┌──

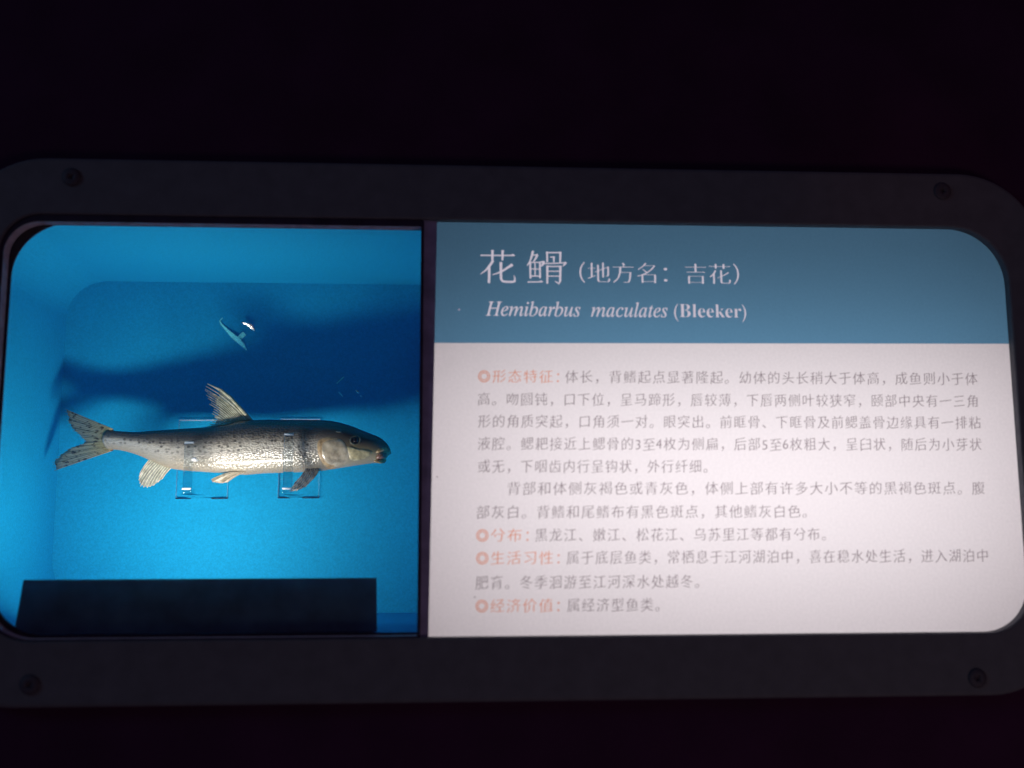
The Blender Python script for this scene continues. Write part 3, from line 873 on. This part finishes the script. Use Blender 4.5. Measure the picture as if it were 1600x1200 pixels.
anal_t = [(0.0757, 0.1466, 0.1649), (0.0747, 0.1401, 0.1651), (0.077, 0.1336, 0.1649), (0.0836, 0.1323, 0.1642), (0.0907, 0.1349, 0.1634), (0.0989, 0.1413, 0.1624)]
pelv_b = [(0.1855, 0.1453, 0.1534), (0.1816, 0.1454, 0.1538), (0.1777, 0.1454, 0.1542), (0.1738, 0.1454, 0.1546)]
pelv_t = [(0.1663, 0.1371, 0.1554), (0.1585, 0.1365, 0.1562), (0.1519, 0.1378, 0.1568), (0.1499, 0.1404, 0.1571)]
pect_b = [(0.2591, 0.1495, 0.1459), (0.2572, 0.1507, 0.1461), (0.2545, 0.1527, 0.1463), (0.2513, 0.1546, 0.1467), (0.2486, 0.1559, 0.1469)]
pect_t = [(0.2529, 0.1399, 0.1465), (0.2454, 0.1322, 0.1473), (0.2371, 0.1284, 0.1482), (0.23, 0.1278, 0.1489), (0.2349, 0.1368, 0.1484)]
def xyz(l, dy=0): return [(p[0], p[2] + dy, p[1]) for p in l]
fx = lambda l, dz: [(p[0] , p[1] + dz, p[2]) for p in l]
fin('dorsal_fin', fx([(p[0], p[2], p[1]) for p in dors_b], 0) and [(p[0], p[2], p[1] - .002) for p in dors_b], xyz(dors_t), M_mem, M_ray, .0011, .0003, .90, -.06, 9, .14, extra=2)
tube('dorsal_spine', [(.1902, .153, .1970), (.178, .154, .2111), (.1658, .155, .2242), (.1556, .156, .2322), (.1417, .157, .2384)], [.0022, .0020, .0016, .0012, .0005], M_ray, fish, 8)
fin('tail_fin', [(p[0] + .0045, p[2], p[1]) for p in tail_b], xyz(tail_t), M_tailm, M_tailr, .0006, .0002, .97, 0, 9, .035, extra=2)
fin('anal_fin', [(p[0] + .002, p[2] - .001, p[1] + .004) for p in anal_b], xyz(anal_t), M_anal, M_ray, .0007, .0004, .98, -.05, 8, .02, extra=2)
fin('pelvic_fin', [(p[0], p[2] - .006, p[1] + .003) for p in pelv_b], xyz(pelv_t, -.006), M_tan, M_tan, .0005, .0002, .99, -.05, 8, .01, extra=2)
fin('pectoral_fin', [(p[0], p[2] - .0075, p[1] + .001) for p in pect_b], xyz(pect_t, -.0080), M_dark, M_darkr, .0006, .0002, .99, .07, 8, .01, extra=2)

# ------------------------------------------------------------------ reflections on the back of the case, built as coloured strips and beads
yb = D - .0003
def glint_strip(name, segs, m, label, cat, group=None, lift=.0007):
    v = []; f = []
    for seg in segs:
        pts = [Vector((a_, 0, b_)) for a_, b_, _ in seg]; wd = [c_ for *_, c_ in seg]
        o_ = len(v)
        for j, p in enumerate(pts):
            t = (pts[min(j + 1, len(pts) - 1)] - pts[max(j - 1, 0)]).normalized(); nn = Vector((-t.z, 0, t.x))
            up = 1 if nn.z > 0 else -1
            for s, dy in ((-1, 0), (-.6, -lift), (.6, -lift), (1, 0)):
                q = p + nn * wd[j] * s / 2
                v.append((q.x, yb - .0002 - max(0, (q.z - p.z) + abs(nn.z) * wd[j] / 2) * .62, q.z))
        for j in range(len(pts) - 1):
            for s in range(3): f.append((o_ + 4 * j + s, o_ + 4 * j + s + 1, o_ + 4 * j + 5 + s, o_ + 4 * j + 4 + s))
    me = bpy.data.meshes.new(name); me.from_pydata(v, [], f)
    o = link(name, me, m, smooth=True)
    bm = bmesh.new(); bm.from_mesh(me); bmesh.ops.recalc_face_normals(bm, faces=bm.faces); bm.to_mesh(me); bm.free()
    return tag(o, label, cat, group)
glint_strip('reflection_mark', [[(.1385, .3212, .0010), (.1356, .3180, .0012), (.1372, .3145, .0018), (.1441, .3070, .0030), (.1500, .3015, .0050), (.1560, .2965, .0052), (.1620, .2905, .0038), (.1658, .2852, .0010)],
                       [(.1560, .2965, .0050), (.1600, .3010, .0046), (.1632, .3040, .0046)]], M_reflection,
      'turquoise T-shaped reflection built as a coloured strip on the blue back wall above the fish', 'reflection mark')
glint_strip('reflection_mark', [[(.2643, .2489, .0012), (.2722, .2564, .0014)]], M_reflection, 'thin turquoise streak slanting up, above the head of the fish', 'reflection mark')
glint_strip('reflection_mark', [[(.2668, .2398, .0006), (.2690, .2374, .0012), (.2718, .2342, .0008)]], M_reflection, 'faint turquoise streak slanting down, above the head of the fish', 'reflection mark')
glint_strip('reflection_mark', [[(.2905, .2358, .0012), (.2922, .2344, .0012)]], M_reflection, 'tiny turquoise dot beside the white dot above the fish head', 'reflection mark')
# beads added for the white glints, turned so that they catch the case lamp
def bead(name, hc, hu, ln, r1, r2, bend, m):
    toL = (Vector((.13, .037, .036)) - hc).normalized(); toC = (cam.matrix_world.translation - hc).normalized()
    hn = (toL + toC).normalized()
    hu = (hu - hn * hu.dot(hn)).normalized(); hv = hn.cross(hu)
    v = []; f = []; n = 12; q = 12
    for j in range(q + 1):
        t = j / q * 2 - 1
        r = math.sqrt(max(0, 1 - t ** 2)) * (r1 if t > -.2 else r2) + .0001
        ctr = hc + hu * (t * ln) + hv * (bend * math.cos(t * 2))
        for k in range(n):
            a = 2 * math.pi * k / n
            v.append(ctr + hv * (r * math.cos(a)) + hn * (r * .16 * math.sin(a)))
    for j in range(q):
        for k in range(n):
            f.append((j * n + k, j * n + (k + 1) % n, (j + 1) * n + (k + 1) % n, (j + 1) * n + k))
    return pydata(name, v, f, m, smooth=True)
M_chrome.node_tree.nodes['Principled BSDF'].inputs['Roughness'].default_value = .24
tag(bead('glint_bead', Vector((.1676, D - .003, .3116)), Vector((.0115, 0, -.0107)), .0080, .0025, .0020, .0012, M_chrome),
    'small bright bead added for the white glint beside the T-shaped mark on the blue wall', 'hook')
tag(bead('reflection_mark', Vector((.2874, D - .0012, .2399)), Vector((.0037, 0, -.0038)), .0026, .0012, .0010, 0, M_chrome),
    'small bead added for a white glint on the blue wall above the fish eye', 'reflection mark')
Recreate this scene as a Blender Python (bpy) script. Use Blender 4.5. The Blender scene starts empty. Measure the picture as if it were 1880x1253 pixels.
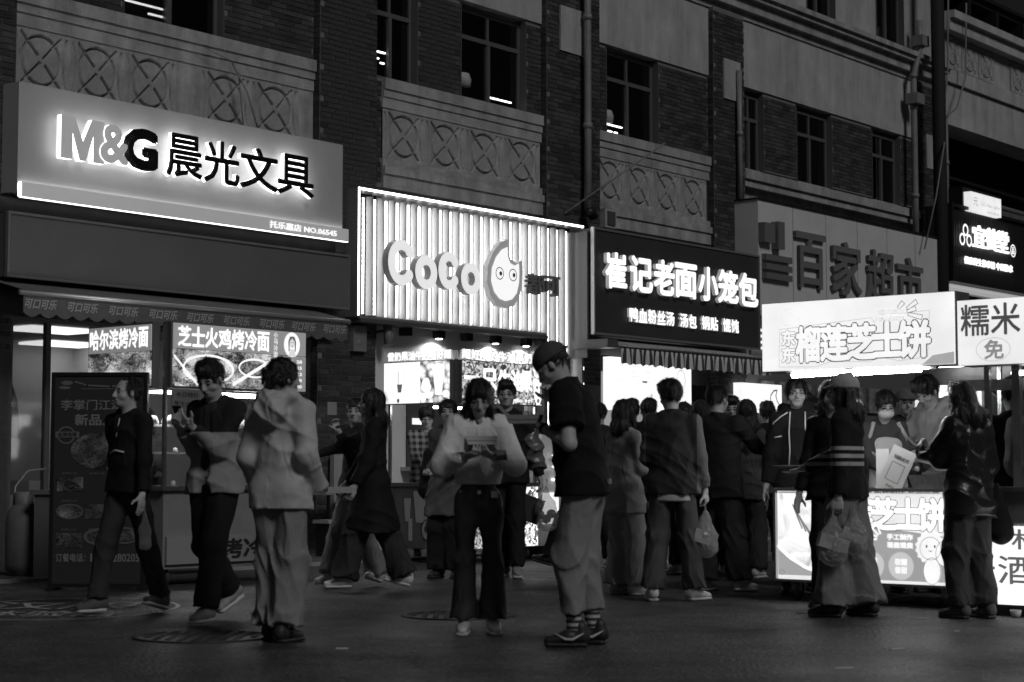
import bpy, math, random
import numpy as np
from mathutils import Matrix, Vector
random.seed(7)
scene = bpy.context.scene
COL = scene.collection
# ---------------------------------------------------------------- camera
F, TH = 3300.0, math.atan(238.5/3300.0)
cd = bpy.data.cameras.new('camera'); cam = bpy.data.objects.new('camera', cd); COL.objects.link(cam)
cam.location = (0, 0, 1); cam.rotation_euler = (math.pi/2+TH, 0, 0)
cd.sensor_width = 36; cd.lens = F/1880*36; cd.clip_end = 500; cd.clip_start = .1
cd.dof.use_dof = True; cd.dof.focus_distance = 19; cd.dof.aperture_fstop = 3.2
scene.camera = cam
# ---------------------------------------------------------------- night sky and street glow
w = bpy.data.worlds.new('World'); scene.world = w; w.use_nodes = True
nt = w.node_tree; nt.nodes.clear()
sky = nt.nodes.new('ShaderNodeTexSky'); sky.sky_type = 'NISHITA'; sky.sun_disc = False
sky.sun_elevation = math.radians(32); sky.sun_rotation = math.radians(200)
bw = nt.nodes.new('ShaderNodeRGBToBW'); bg = nt.nodes.new('ShaderNodeBackground'); wo = nt.nodes.new('ShaderNodeOutputWorld')
nt.links.new(sky.outputs[0], bw.inputs[0]); nt.links.new(bw.outputs[0], bg.inputs[0]); nt.links.new(bg.outputs[0], wo.inputs[0])
bg.inputs[1].default_value = .0022
ld = bpy.data.lights.new('street_glow', 'SUN'); ld.energy = .76; ld.angle = math.radians(15); ld.color = (1, 1, 1)
lo = bpy.data.objects.new('street_glow', ld); COL.objects.link(lo)
lo.rotation_euler = Vector((-.42, .66, -.62)).to_track_quat('-Z', 'Y').to_euler()
scene.view_settings.view_transform = 'Standard'; scene.view_settings.look = 'None'
scene.view_settings.exposure = 0; scene.view_settings.gamma = 1
scene.render.engine = 'CYCLES'
scene.cycles.use_denoising = True
scene.cycles.max_bounces = 6; scene.cycles.diffuse_bounces = 3; scene.cycles.glossy_bounces = 3
scene.cycles.transparent_max_bounces = 12; scene.cycles.sample_clamp_indirect = 3
scene.cycles.use_light_tree = True
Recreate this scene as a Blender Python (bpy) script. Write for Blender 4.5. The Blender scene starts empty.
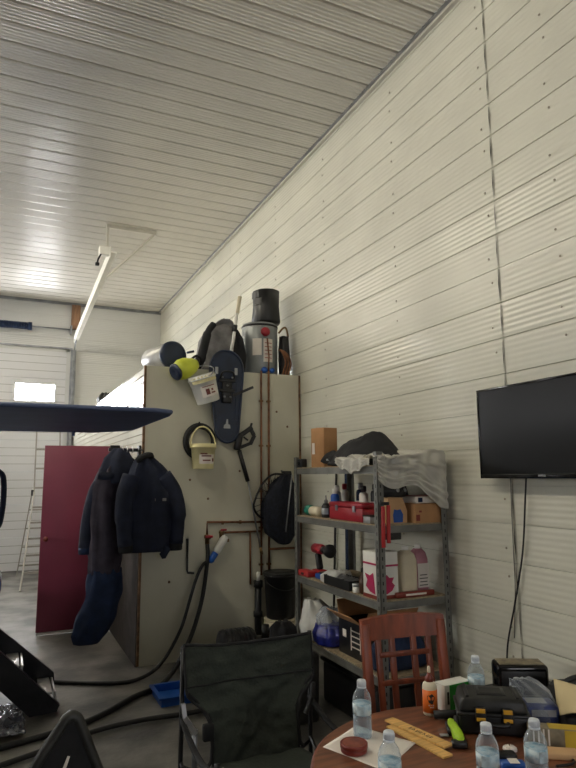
import bpy, bmesh, math, random
from mathutils import Vector, Matrix, noise
random.seed(7)
PI = math.pi
C = bpy.context.scene.collection
scene = bpy.context.scene

# ------------------------------------------------------------------ materials
def lin(c):
    c /= 255.0
    return c / 12.92 if c <= 0.04045 else ((c + 0.055) / 1.055) ** 2.4
def S(r, g, b): return (lin(r), lin(g), lin(b), 1.0)

def mat(name, col, rough=0.5, metal=0.0, var=0.12, scale=6.0, bump=0.0, bscale=40.0, spec=0.5, col2=None, lo=0.35, hi=0.65, stretch=None, coat=0.0):
    m = bpy.data.materials.new(name); m.use_nodes = True
    nt = m.node_tree; b = nt.nodes['Principled BSDF']
    b.inputs['Roughness'].default_value = rough
    b.inputs['Metallic'].default_value = metal
    b.inputs['Specular IOR Level'].default_value = spec
    b.inputs['Coat Weight'].default_value = coat
    tc = nt.nodes.new('ShaderNodeTexCoord')
    src = tc.outputs['Object']
    if stretch:
        mp = nt.nodes.new('ShaderNodeMapping'); mp.inputs['Scale'].default_value = stretch
        nt.links.new(src, mp.inputs['Vector']); src = mp.outputs['Vector']
    n = nt.nodes.new('ShaderNodeTexNoise'); n.inputs['Scale'].default_value = scale; n.inputs['Detail'].default_value = 5
    nt.links.new(src, n.inputs['Vector'])
    r = nt.nodes.new('ShaderNodeValToRGB')
    c = S(*col)
    a = tuple(x * (1 - var) for x in c[:3]) + (1,)
    d = S(*col2) if col2 else tuple(min(1, x * (1 + var)) for x in c[:3]) + (1,)
    r.color_ramp.elements[0].position = lo; r.color_ramp.elements[0].color = a
    r.color_ramp.elements[1].position = hi; r.color_ramp.elements[1].color = d
    nt.links.new(n.outputs['Fac'], r.inputs['Fac']); nt.links.new(r.outputs['Color'], b.inputs['Base Color'])
    if bump:
        n2 = nt.nodes.new('ShaderNodeTexNoise'); n2.inputs['Scale'].default_value = bscale; n2.inputs['Detail'].default_value = 4
        nt.links.new(src, n2.inputs['Vector'])
        bp = nt.nodes.new('ShaderNodeBump'); bp.inputs['Strength'].default_value = bump; bp.inputs['Distance'].default_value = 0.01
        nt.links.new(n2.outputs['Fac'], bp.inputs['Height']); nt.links.new(bp.outputs['Normal'], b.inputs['Normal'])
    return m

def emit(name, col, strength):
    m = bpy.data.materials.new(name); m.use_nodes = True
    b = m.node_tree.nodes['Principled BSDF']
    b.inputs['Base Color'].default_value = S(200, 205, 210)
    b.inputs['Emission Color'].default_value = S(*col); b.inputs['Emission Strength'].default_value = strength
    return m

def clear(name, tint, solid=0.25, rough=0.12, col=(220, 228, 235)):
    """thin clear plastic: see-through, glossy, with a little milky body"""
    m = bpy.data.materials.new(name); m.use_nodes = True
    nt = m.node_tree; out = nt.nodes['Material Output']; b = nt.nodes['Principled BSDF']
    b.inputs['Base Color'].default_value = S(*col); b.inputs['Roughness'].default_value = rough
    b.inputs['Specular IOR Level'].default_value = 0.9
    t = nt.nodes.new('ShaderNodeBsdfTransparent'); t.inputs['Color'].default_value = S(*tint)
    mx = nt.nodes.new('ShaderNodeMixShader')
    fr = nt.nodes.new('ShaderNodeLayerWeight'); fr.inputs['Blend'].default_value = 0.35
    mr = nt.nodes.new('ShaderNodeMapRange'); mr.inputs['To Min'].default_value = solid; mr.inputs['To Max'].default_value = min(1, solid + 0.55)
    nt.links.new(fr.outputs['Facing'], mr.inputs['Value'])
    nt.links.new(mr.outputs['Result'], mx.inputs['Fac'])
    nt.links.new(t.outputs['BSDF'], mx.inputs[1]); nt.links.new(b.outputs['BSDF'], mx.inputs[2])
    nt.links.new(mx.outputs['Shader'], out.inputs['Surface'])
    return m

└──

→ Task prompt
Extract the stretch of lines that begins at the line with "Recreate this scene as a Blender Python (bpy) script. Write" and ends at the line with "def S(r, g, b): return", inclusive. Omit every picture.

→ Exercise solution
Recreate this scene as a Blender Python (bpy) script. Write for Blender 4.5. The Blender scene starts empty.
import bpy, bmesh, math, random
from mathutils import Vector, Matrix, noise
random.seed(7)
PI = math.pi
C = bpy.context.scene.collection
scene = bpy.context.scene

# ------------------------------------------------------------------ materials
def lin(c):
    c /= 255.0
    return c / 12.92 if c <= 0.04045 else ((c + 0.055) / 1.055) ** 2.4
def S(r, g, b): return (lin(r), lin(g), lin(b), 1.0)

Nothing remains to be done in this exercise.